O fórum foi aberto pelo corregedor-adjunto da área de infraestrutura do Ministério da Transparência, Fiscalização e Controle, Antônio Carlos Vasconcellos Nóbrega, que lembrou que este momento em que o País vive a operação policial mais contundente da história republicana é também propício a mudanças e avanços pela implementação de mecanismos de transparência nas atividades de suas empresas e do setor público.
Vasconcellos sugeriu que as companhias utilizem o Cadastro Nacional de Empresas Punidas, banco de informações sobre as pessoas jurídicas penalizadas com base na Lei Anticorrupção, em seus processos de licitação: “Se essas empresas não são recomendadas para o setor público, também não deveriam para o setor privado”.
O presidente do Conselho de Administração do Instituto Brasileiro de Governança Corporativa (IBGC), Emilio Carazzai, também defendeu a substituição da direção das empresas envolvidas em esquemas de corrupção e considerou pueril o argumento de que uma punição severa acabaria por quebrá-las: “Isso não precisa acontecer, basta transferir o controle para assegurar a perenidade da empresa”. Carazzai afirmou que as leis de combate à corrupção nivelam o campo para que todos os jogadores sejam tratados de forma leal: “Reputação tem valor econômico, o mercado não existiria sem confiança”.
Segundo Roberson Pozzobon, procurador da República e integrante da força-tarefa da Lava-Jato, a corrupção esteve de tal modo sistematizada nos negócios públicos do País que se tornou a regra, e não a exceção. Para ele, o grau de estruturação em que era praticada leva à pergunta: será que fugia ao conhecimento das diretorias, dos acionistas? “Podemos dizer que não”, respondeu Pozzobon.

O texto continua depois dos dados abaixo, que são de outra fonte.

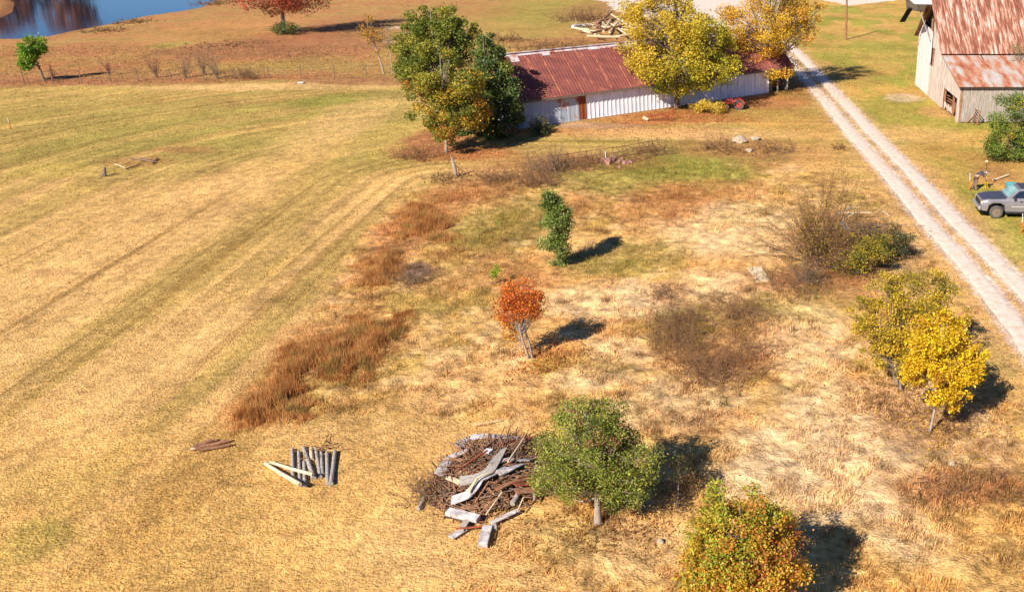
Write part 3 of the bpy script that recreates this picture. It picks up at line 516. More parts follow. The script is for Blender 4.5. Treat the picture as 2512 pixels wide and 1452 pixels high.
mb = MB(); mb.prism([Bq(BX + .2, 93.6, 3.0), Bq(BX + .2, 98.5, 3.0), Bq(BX + .2, 98.5, 6.7), Bq(BX + .2, Ym, rH - .3), Bq(BX + .2, 93.6, 8.3)], (.04, 0, 0)); mb.build('loft_shade_panel', G_DARK, barn)  # near-black panel behind the loft opening paints its interior shade
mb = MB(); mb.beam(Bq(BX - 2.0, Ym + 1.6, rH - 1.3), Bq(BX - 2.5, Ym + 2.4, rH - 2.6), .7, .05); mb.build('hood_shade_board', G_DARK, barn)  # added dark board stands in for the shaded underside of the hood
mb = MB(); mb.beam(Bq(BX - .2, Ym - .2, 5.3), Bq(BX - 1.6, Ym + .2, rH - .6), .08, .08); mb.build('brace', G_GWOOD, barn)
# gate panels leaning at the open bay of the barn
def pipe_gate(name, a, b, h, nr, label, cat, mat, posts=4, r=.035, group=None, zz=.05, tilt=0.0):
    a = np.array(a, float); b = np.array(b, float); root = empty(name, a, label, cat, group); d = b - a; dz = np.array([0, 0, 1]); side = np.array([-d[1], d[0], 0]) / np.linalg.norm(d[:2]) * tilt; up = lambda z: dz * z + side * z
    mb = MB()
    for k in range(nr): z = zz + h * k / (nr - 1); mb.tube([up(z), d + up(z)], r, 6)
    mb.build('rails', mat, root)
    for k in range(posts): mb = MB(); q = d * k / (posts - 1); mb.tube([q - dz * .1, q + up(h + zz + .05)], r * 1.25, 6); mb.build('upright', mat, root)
    return root
pipe_gate('gate_panel', P(2312, 264), P(2396, 309), 1.15, 6, 'rusty pipe gate panel standing in front of the open barn bay', 'gate', G_BWOOD, 4, .04, tilt=.15)
pipe_gate('gate_panel', P(2306, 266), P(2368, 303), .7, 5, 'lower rusty gate panel leaning flat on the weeds left of the barn bay', 'gate', G_BWOOD, 3, .035, tilt=1.1)
# straw coloured rubble inside the bay
# ------------------------------------------------------------------ utility pole
b = P(2075, 98); pole = empty('utility_pole', b, 'tall dark wooden utility pole in the grass right of the gravel track', 'pole')
mb = MB(); mb.tube([(0, 0, -.2), (-.12, 0, 4.5), (-.3, 0, 9.5)], [.17, .14, .11], 10); mb.build('post', G_BWOOD, pole); mb = MB(); mb.beam((-1.2, 0, 8.9), (.7, 0, 8.9), .12, .12); mb.build('crossarm', G_BWOOD, pole)

for x_ in (-1.1, -.6, .5): mb = MB(); mb.tube([(x_, 0, 8.95), (x_, 0, 9.1)], .05, 8); mb.build('insulator', G_SWALL, pole)
# ------------------------------------------------------------------ trees
YG = [((208, 190, 48), 5), ((180, 174, 48), 4), ((228, 192, 54), 3), ((130, 146, 42), 3)]
YO = [((242, 198, 58), 5), ((234, 172, 50), 4), ((206, 172, 52), 2), ((214, 136, 48), 1)]
DG = [((124, 142, 56), 4), ((94, 116, 48), 3), ((156, 164, 68), 3), ((130, 126, 66), 1)]
OLV = [((136, 144, 50), 4), ((170, 164, 56), 3), ((104, 122, 42), 3)]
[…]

O procurador acredita que os acordos de colaboração e de leniência, mais a cooperação internacional e entre instituições de controle público e a transparência da ação penal estão fazendo com que se rompa a lei de silêncio do alto escalão dessas organizações criminosas.
“Obviamente não é civismo que motiva os colaboradores a delatar esse esquema, não haveria incentivo sem a diminuição das penas”, observou Pozzobon, a respeito da prática da delação premiada. “Colaboração é meio de obtenção de prova em todos os países em que é aceita, e serve para descobrir uma série de outros fatos e agentes criminosos que não teriam sido sequer tangenciados pela investigação”, afirmou.
“Empresários, agentes políticos e financeiros que encheram seus bolsos com o dinheiro da corrupção começam a ficar preocupados, o que é um excelente sinal”, disse o procurador. “Estão preocupados porque as ações penais têm provas mais robustas e tramitam de forma mais célere, estão preocupados porque o Supremo Tribunal Federal permite hoje que sentenças sejam executadas mediante confirmação de Tribunal de segunda instância, e também se preocupam com a continuidade de seus negócios, porque perdem a confiança de seus clientes, dos bancos, da sociedade.”
Na opinião do procurador, está se delineando um novo paradigma em que as empresas que adotaram um modelo de negócios corrupto precisam se reinventar além do discurso ou serão extintas. “Aquelas que eram simplesmente lenientes e não estavam com a corrupção tão inserida nos negócios passarão a ser compelidas a se autoinvestigarem.”